I watched this a few months ago and thought it was pretty good. The stuff with the broken moon was a highlight.
 
That's early 2000s film crush Sienna Guillory (this, Helen of Troy, Eragon) as Emma!

I think I still have this on DVD somewhere.
 
That's early 2000s film crush Sienna Guillory (this, Helen of Troy, Eragon) as Emma!

I think I still have this on DVD somewhere.

It is Sienna Guillory.

But I noticed a woman dressed just like Emma in John Carter too and thought it was some kind of easter egg. He uses her to evade the Therns.
 
I liked Jeremy Irons in this as the Uber-Morlock, but this and Dungeons and Dragons marked the beginning of him being in more B-Movies than A-List stuff.
 
Someone has to quote the line eventually, so I'll be the one. Apologies if it's not spot on.

"We all have our time machines, don't we? Those that take us back are memories. Those that carry us forward are dreams."
 
Someone has to quote the line eventually, so I'll be the one. Apologies if it's not spot on.

"We all have our time machines, don't we? Those that take us back are memories. Those that carry us forward are dreams."

But it's a good line, and Jeremy Irons is an awesome actor
 
Didn't see the movie in the cinema but was blown away by it when it aired on TV.

The futuristic space shuttle, seen only briefly, is a cool looking design.
I've read the original book since, and both the text and the film hold up nicely. I'n not sure I would favor one over the other.
 
Didn't see the movie in the cinema but was blown away by it when it aired on TV.

The futuristic space shuttle, seen only briefly, is a cool looking design.
I've read the original book since, and both the text and the film hold up nicely. I'n not sure I would favor one over the other.

Eh it's a film people will either like it or not. It's no big deal.

I have the original book and that's good, the 1960 version which is also good but I like this one too.
 
Eh it's a film people will either like it or not. It's no big deal.

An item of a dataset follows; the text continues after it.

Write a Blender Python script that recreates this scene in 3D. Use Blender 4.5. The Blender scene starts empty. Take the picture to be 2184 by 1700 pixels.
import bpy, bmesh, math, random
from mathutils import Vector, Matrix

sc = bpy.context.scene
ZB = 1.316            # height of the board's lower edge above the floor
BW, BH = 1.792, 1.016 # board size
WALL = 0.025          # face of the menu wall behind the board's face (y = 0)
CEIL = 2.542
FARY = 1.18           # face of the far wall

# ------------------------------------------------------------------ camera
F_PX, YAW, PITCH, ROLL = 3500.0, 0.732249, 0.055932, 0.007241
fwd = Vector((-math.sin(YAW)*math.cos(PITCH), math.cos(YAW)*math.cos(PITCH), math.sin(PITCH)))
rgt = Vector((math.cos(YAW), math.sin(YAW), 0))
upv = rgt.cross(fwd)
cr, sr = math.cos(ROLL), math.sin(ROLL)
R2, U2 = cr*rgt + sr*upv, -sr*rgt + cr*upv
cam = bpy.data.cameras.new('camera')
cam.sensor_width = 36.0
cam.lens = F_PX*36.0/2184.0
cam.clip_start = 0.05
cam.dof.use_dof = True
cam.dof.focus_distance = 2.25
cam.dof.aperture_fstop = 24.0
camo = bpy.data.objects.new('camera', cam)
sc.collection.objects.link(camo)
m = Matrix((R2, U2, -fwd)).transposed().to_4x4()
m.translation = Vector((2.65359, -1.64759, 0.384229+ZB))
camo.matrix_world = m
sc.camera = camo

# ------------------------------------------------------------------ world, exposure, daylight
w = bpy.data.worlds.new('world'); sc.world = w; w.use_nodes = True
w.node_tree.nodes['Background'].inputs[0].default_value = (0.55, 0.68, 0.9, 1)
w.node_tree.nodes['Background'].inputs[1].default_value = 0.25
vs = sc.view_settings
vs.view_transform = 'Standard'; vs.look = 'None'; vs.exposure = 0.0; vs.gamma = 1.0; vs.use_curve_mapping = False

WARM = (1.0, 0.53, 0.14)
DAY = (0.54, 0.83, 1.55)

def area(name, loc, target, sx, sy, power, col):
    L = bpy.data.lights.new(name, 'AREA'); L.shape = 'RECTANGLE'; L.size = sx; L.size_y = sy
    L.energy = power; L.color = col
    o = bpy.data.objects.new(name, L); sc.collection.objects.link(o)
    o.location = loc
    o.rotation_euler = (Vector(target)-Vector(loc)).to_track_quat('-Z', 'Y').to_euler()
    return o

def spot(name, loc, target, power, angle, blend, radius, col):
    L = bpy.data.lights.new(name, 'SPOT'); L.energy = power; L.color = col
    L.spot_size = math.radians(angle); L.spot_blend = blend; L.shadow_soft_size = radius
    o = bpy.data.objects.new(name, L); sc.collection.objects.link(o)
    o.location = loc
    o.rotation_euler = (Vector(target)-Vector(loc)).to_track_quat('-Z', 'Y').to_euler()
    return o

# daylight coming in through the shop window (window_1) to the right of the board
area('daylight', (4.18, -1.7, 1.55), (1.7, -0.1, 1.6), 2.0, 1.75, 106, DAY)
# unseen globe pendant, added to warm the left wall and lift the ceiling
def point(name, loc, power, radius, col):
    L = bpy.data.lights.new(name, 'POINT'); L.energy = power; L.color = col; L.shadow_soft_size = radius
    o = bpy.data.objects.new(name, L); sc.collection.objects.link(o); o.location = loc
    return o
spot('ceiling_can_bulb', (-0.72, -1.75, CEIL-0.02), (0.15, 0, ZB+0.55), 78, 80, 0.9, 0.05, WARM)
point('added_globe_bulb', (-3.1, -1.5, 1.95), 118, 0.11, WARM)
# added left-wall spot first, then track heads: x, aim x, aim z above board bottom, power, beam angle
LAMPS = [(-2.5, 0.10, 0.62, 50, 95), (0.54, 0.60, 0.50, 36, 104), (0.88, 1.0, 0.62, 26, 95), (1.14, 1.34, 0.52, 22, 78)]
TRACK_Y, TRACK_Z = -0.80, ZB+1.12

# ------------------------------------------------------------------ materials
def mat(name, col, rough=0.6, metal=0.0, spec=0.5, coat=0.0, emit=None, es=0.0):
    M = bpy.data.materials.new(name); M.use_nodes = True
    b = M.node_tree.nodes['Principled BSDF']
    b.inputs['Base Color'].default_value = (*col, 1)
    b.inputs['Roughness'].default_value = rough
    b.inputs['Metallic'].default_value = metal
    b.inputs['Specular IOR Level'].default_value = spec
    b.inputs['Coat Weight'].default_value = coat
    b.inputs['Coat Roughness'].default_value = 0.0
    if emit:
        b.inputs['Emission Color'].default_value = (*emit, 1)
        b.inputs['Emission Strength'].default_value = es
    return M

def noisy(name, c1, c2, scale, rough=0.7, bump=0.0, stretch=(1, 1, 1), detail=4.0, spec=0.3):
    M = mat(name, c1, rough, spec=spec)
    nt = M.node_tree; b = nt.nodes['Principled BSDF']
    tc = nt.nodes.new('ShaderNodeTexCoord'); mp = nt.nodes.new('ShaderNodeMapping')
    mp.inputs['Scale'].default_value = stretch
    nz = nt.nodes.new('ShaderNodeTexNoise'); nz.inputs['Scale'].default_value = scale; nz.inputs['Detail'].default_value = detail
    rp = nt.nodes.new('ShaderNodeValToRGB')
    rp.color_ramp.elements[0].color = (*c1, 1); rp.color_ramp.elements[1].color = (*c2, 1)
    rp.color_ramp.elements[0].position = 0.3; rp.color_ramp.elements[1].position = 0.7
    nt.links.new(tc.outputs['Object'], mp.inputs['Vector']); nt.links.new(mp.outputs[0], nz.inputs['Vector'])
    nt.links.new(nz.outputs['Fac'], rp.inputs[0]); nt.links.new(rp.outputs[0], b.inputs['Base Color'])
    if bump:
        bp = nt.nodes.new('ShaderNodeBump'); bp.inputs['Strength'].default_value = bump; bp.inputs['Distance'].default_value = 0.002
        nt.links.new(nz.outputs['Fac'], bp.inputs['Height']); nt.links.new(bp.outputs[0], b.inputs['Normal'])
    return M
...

I have the original book and that's good, the 1960 version which is also good but I like this one too.
Glad to hear!
Usually, people a quick to jump onto the "the book is better than the movie" bandwagon.
 
I think my favorite scene from the movie was the "time zooming forward" scene. I also liked the bit with that 800,000-year-old Vox, obviously gone a bit crazy from isolation.

I wonder, though, while converting the time machine into a weapon of mass destruction was a cool concept, did they get all the Morlocks with it? The uber mentioned other colonies elsewhere. Just a thought...
 
I think my favorite scene from the movie was the "time zooming forward" scene. I also liked the bit with that 800,000-year-old Vox, obviously gone a bit crazy from isolation.

I wonder, though, while converting the time machine into a weapon of mass destruction was a cool concept, did they get all the Morlocks with it? The uber mentioned other colonies elsewhere. Just a thought...

It took out that one colony that was feeding on those particular Eloi. The other colonies are out there, but the implication was that the Scientist, now trapped in the future, would help the Eloi rebuild and fight off the Morlocks.
 
With Vox's help, I wager. If he can read them Tom Sawyer, he can teach them to forge steel and make gunpowder.
 
And tell them Star Trek stories. ;)

Edit: This isn't me being like...so random. At one point he does the Vulcan salute and says, "Live long and prosper".